What you should do. Restate, word for word, all of the material shown below.

Dataset extract.
============================================================
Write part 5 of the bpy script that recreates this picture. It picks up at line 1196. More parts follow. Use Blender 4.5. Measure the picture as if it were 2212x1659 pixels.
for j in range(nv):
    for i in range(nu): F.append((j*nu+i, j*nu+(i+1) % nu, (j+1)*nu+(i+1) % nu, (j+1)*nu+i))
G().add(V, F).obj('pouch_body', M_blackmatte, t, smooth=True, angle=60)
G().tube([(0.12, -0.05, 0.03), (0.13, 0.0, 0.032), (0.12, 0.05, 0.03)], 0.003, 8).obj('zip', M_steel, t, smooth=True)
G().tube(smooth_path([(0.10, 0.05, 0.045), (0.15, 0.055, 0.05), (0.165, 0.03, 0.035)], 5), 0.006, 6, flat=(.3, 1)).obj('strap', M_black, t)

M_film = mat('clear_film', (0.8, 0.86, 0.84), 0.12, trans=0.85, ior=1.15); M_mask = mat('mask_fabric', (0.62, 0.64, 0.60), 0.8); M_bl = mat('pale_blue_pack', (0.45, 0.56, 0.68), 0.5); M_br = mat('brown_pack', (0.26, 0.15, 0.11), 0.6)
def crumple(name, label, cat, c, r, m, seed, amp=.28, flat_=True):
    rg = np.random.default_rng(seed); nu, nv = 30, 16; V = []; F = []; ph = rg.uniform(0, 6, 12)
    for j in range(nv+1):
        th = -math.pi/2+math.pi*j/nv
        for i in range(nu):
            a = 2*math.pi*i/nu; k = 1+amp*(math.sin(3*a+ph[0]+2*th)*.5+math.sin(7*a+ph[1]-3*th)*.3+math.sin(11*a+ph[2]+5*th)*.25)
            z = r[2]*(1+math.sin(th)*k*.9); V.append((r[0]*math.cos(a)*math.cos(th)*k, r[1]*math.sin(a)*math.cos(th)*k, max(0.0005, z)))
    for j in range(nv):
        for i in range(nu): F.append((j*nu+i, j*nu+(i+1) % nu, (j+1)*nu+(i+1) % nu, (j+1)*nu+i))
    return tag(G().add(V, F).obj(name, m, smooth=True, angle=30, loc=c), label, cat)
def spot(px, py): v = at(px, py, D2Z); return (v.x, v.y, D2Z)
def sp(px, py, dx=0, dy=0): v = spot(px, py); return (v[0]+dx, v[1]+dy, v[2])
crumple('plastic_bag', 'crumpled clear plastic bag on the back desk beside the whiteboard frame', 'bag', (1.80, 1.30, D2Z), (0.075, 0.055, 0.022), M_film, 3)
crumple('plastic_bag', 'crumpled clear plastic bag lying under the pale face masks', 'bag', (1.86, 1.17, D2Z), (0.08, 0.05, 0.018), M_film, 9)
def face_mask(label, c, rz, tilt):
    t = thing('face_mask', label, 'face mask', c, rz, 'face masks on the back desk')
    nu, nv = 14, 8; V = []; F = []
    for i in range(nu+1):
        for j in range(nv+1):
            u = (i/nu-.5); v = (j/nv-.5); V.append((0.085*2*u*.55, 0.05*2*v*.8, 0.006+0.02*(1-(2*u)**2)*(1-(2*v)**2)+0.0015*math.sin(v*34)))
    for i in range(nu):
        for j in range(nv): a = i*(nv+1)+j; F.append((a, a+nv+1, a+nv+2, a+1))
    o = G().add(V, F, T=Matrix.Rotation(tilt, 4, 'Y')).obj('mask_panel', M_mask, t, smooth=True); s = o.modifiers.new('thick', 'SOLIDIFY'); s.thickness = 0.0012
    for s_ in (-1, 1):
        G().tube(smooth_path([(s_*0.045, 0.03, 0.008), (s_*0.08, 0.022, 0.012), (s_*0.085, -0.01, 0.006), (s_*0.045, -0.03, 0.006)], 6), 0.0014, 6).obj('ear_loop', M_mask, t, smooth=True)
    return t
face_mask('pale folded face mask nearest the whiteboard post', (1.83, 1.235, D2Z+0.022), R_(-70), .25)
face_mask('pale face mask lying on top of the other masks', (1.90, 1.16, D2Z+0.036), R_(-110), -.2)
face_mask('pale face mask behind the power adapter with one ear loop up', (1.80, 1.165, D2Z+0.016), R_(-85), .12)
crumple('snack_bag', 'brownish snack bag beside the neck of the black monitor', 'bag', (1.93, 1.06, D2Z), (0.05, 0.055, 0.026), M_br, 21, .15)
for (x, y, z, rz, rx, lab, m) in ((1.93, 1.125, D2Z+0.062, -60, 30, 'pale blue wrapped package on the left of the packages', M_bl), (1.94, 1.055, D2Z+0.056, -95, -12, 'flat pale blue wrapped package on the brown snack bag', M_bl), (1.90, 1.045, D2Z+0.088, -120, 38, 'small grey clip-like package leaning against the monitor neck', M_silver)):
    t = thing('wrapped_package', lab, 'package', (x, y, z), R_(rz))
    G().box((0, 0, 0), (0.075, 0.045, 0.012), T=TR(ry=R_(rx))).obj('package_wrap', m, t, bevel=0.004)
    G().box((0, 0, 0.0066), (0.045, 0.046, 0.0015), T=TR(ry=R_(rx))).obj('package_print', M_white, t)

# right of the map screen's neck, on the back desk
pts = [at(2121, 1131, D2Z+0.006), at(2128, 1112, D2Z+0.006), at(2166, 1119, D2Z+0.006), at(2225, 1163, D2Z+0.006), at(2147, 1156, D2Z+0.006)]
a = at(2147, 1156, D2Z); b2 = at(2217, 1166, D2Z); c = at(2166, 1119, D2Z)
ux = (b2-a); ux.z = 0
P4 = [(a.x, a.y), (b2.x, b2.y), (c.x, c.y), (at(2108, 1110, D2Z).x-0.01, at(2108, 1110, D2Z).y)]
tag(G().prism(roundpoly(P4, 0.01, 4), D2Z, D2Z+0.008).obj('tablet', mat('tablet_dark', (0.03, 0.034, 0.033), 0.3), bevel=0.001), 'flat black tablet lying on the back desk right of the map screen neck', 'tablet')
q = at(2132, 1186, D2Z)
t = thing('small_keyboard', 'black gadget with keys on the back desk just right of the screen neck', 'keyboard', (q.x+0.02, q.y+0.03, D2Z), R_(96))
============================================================
Completed task.
Write part 5 of the bpy script that recreates this picture. It picks up at line 1196. More parts follow. Use Blender 4.5. Measure the picture as if it were 2212x1659 pixels.
for j in range(nv):
    for i in range(nu): F.append((j*nu+i, j*nu+(i+1) % nu, (j+1)*nu+(i+1) % nu, (j+1)*nu+i))
G().add(V, F).obj('pouch_body', M_blackmatte, t, smooth=True, angle=60)
G().tube([(0.12, -0.05, 0.03), (0.13, 0.0, 0.032), (0.12, 0.05, 0.03)], 0.003, 8).obj('zip', M_steel, t, smooth=True)
G().tube(smooth_path([(0.10, 0.05, 0.045), (0.15, 0.055, 0.05), (0.165, 0.03, 0.035)], 5), 0.006, 6, flat=(.3, 1)).obj('strap', M_black, t)

M_film = mat('clear_film', (0.8, 0.86, 0.84), 0.12, trans=0.85, ior=1.15); M_mask = mat('mask_fabric', (0.62, 0.64, 0.60), 0.8); M_bl = mat('pale_blue_pack', (0.45, 0.56, 0.68), 0.5); M_br = mat('brown_pack', (0.26, 0.15, 0.11), 0.6)
def crumple(name, label, cat, c, r, m, seed, amp=.28, flat_=True):
    rg = np.random.default_rng(seed); nu, nv = 30, 16; V = []; F = []; ph = rg.uniform(0, 6, 12)
    for j in range(nv+1):
        th = -math.pi/2+math.pi*j/nv
        for i in range(nu):
            a = 2*math.pi*i/nu; k = 1+amp*(math.sin(3*a+ph[0]+2*th)*.5+math.sin(7*a+ph[1]-3*th)*.3+math.sin(11*a+ph[2]+5*th)*.25)
            z = r[2]*(1+math.sin(th)*k*.9); V.append((r[0]*math.cos(a)*math.cos(th)*k, r[1]*math.sin(a)*math.cos(th)*k, max(0.0005, z)))
    for j in range(nv):
        for i in range(nu): F.append((j*nu+i, j*nu+(i+1) % nu, (j+1)*nu+(i+1) % nu, (j+1)*nu+i))
    return tag(G().add(V, F).obj(name, m, smooth=True, angle=30, loc=c), label, cat)
def spot(px, py): v = at(px, py, D2Z); return (v.x, v.y, D2Z)
def sp(px, py, dx=0, dy=0): v = spot(px, py); return (v[0]+dx, v[1]+dy, v[2])
crumple('plastic_bag', 'crumpled clear plastic bag on the back desk beside the whiteboard frame', 'bag', (1.80, 1.30, D2Z), (0.075, 0.055, 0.022), M_film, 3)
crumple('plastic_bag', 'crumpled clear plastic bag lying under the pale face masks', 'bag', (1.86, 1.17, D2Z), (0.08, 0.05, 0.018), M_film, 9)
def face_mask(label, c, rz, tilt):
    t = thing('face_mask', label, 'face mask', c, rz, 'face masks on the back desk')
    nu, nv = 14, 8; V = []; F = []
    for i in range(nu+1):
        for j in range(nv+1):
            u = (i/nu-.5); v = (j/nv-.5); V.append((0.085*2*u*.55, 0.05*2*v*.8, 0.006+0.02*(1-(2*u)**2)*(1-(2*v)**2)+0.0015*math.sin(v*34)))
    for i in range(nu):
        for j in range(nv): a = i*(nv+1)+j; F.append((a, a+nv+1, a+nv+2, a+1))
    o = G().add(V, F, T=Matrix.Rotation(tilt, 4, 'Y')).obj('mask_panel', M_mask, t, smooth=True); s = o.modifiers.new('thick', 'SOLIDIFY'); s.thickness = 0.0012
    for s_ in (-1, 1):
        G().tube(smooth_path([(s_*0.045, 0.03, 0.008), (s_*0.08, 0.022, 0.012), (s_*0.085, -0.01, 0.006), (s_*0.045, -0.03, 0.006)], 6), 0.0014, 6).obj('ear_loop', M_mask, t, smooth=True)
    return t
face_mask('pale folded face mask nearest the whiteboard post', (1.83, 1.235, D2Z+0.022), R_(-70), .25)
face_mask('pale face mask lying on top of the other masks', (1.90, 1.16, D2Z+0.036), R_(-110), -.2)
face_mask('pale face mask behind the power adapter with one ear loop up', (1.80, 1.165, D2Z+0.016), R_(-85), .12)
crumple('snack_bag', 'brownish snack bag beside the neck of the black monitor', 'bag', (1.93, 1.06, D2Z), (0.05, 0.055, 0.026), M_br, 21, .15)
for (x, y, z, rz, rx, lab, m) in ((1.93, 1.125, D2Z+0.062, -60, 30, 'pale blue wrapped package on the left of the packages', M_bl), (1.94, 1.055, D2Z+0.056, -95, -12, 'flat pale blue wrapped package on the brown snack bag', M_bl), (1.90, 1.045, D2Z+0.088, -120, 38, 'small grey clip-like package leaning against the monitor neck', M_silver)):
    t = thing('wrapped_package', lab, 'package', (x, y, z), R_(rz))
    G().box((0, 0, 0), (0.075, 0.045, 0.012), T=TR(ry=R_(rx))).obj('package_wrap', m, t, bevel=0.004)
    G().box((0, 0, 0.0066), (0.045, 0.046, 0.0015), T=TR(ry=R_(rx))).obj('package_print', M_white, t)

# right of the map screen's neck, on the back desk
pts = [at(2121, 1131, D2Z+0.006), at(2128, 1112, D2Z+0.006), at(2166, 1119, D2Z+0.006), at(2225, 1163, D2Z+0.006), at(2147, 1156, D2Z+0.006)]
a = at(2147, 1156, D2Z); b2 = at(2217, 1166, D2Z); c = at(2166, 1119, D2Z)
ux = (b2-a); ux.z = 0
P4 = [(a.x, a.y), (b2.x, b2.y), (c.x, c.y), (at(2108, 1110, D2Z).x-0.01, at(2108, 1110, D2Z).y)]
tag(G().prism(roundpoly(P4, 0.01, 4), D2Z, D2Z+0.008).obj('tablet', mat('tablet_dark', (0.03, 0.034, 0.033), 0.3), bevel=0.001), 'flat black tablet lying on the back desk right of the map screen neck', 'tablet')
q = at(2132, 1186, D2Z)
t = thing('small_keyboard', 'black gadget with keys on the back desk just right of the screen neck', 'keyboard', (q.x+0.02, q.y+0.03, D2Z), R_(96))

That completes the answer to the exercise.